Al-Masri was one of al-Qaeda's founding leaders and was thought to be first in line to lead the organisation after al-Zawahiri.
In Iran, al-Masri mentored Hamza bin Laden (Osama bin Laden's son), who was being groomed to take over the organisation, according to terrorism specialists.
Hamza was killed in 2019 in a counter-terrorism operation in the Afghanistan-Pakistan region.
A cache of documents recovered in 2017 from Osama bin Laden's compound in Abbottabad, Pakistan, further suggests that the Iranian regime, in particular the Islamic Revolutionary Guard Corps (IRGC), has strong ties with al-Qaeda.
The IRGC is alleged to have hosted a large number of al-Qaeda elements on the run from international authorities.
Maj. Gen. Qassem Soleimani, the then-commander of the IRGC's elite Quds Force who was killed in Baghdad in January 2020, was "the architect of the relationship between the IRGC and al-Qaeda", according to Naeem.

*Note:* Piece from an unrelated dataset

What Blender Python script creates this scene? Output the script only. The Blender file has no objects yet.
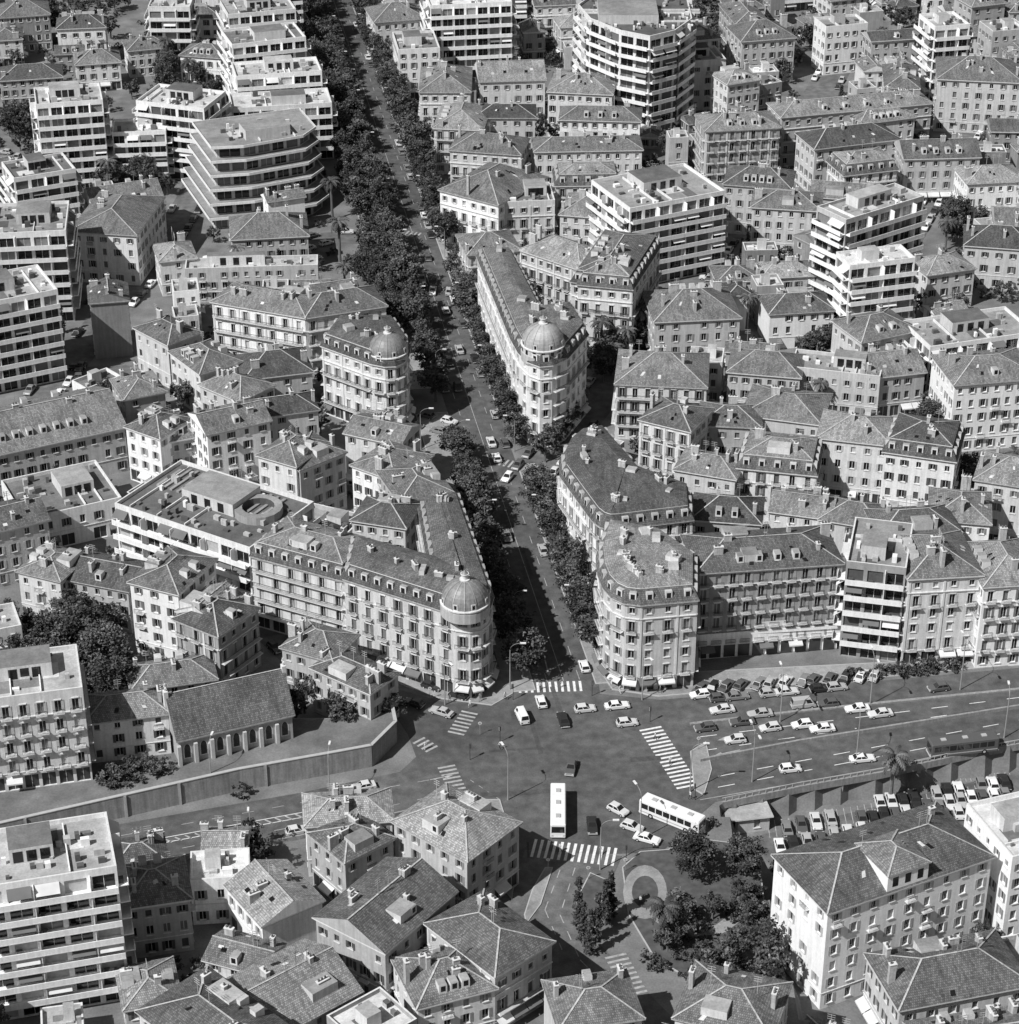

Before he was killed in Syria in 2008, Hizbullah military commander Imad Mughniyeh also "played an important role in training [al-Qaeda] elements, particularly on the methods of booby-trapping and bombing", he added.
Al-Qaeda's relationship with both the IRGC and Iranian intelligence is strong, he said, noting that "the symbolism of the relationship was manifest when Iran hosted the family of al-Qaeda leader Osama bin Laden".
Both sides have been stoking sectarian tensions for years, Naeem said, with "the IRGC portraying itself as protecting the rights of Shia and defending them, and al-Qaeda using the same tactic with the Sunni community".
Iran has consistently denied housing al-Qaeda officials, but with the latest revelations, that party line is becoming harder to believe.
"Iran uses sectarianism as a cudgel when it suits the regime, but is also willing to overlook the Sunni-Shia divide when it suits Iranian interests," Colin P. Clarke, a counter-terrorism analyst at the Soufan Centre, told The New York Times.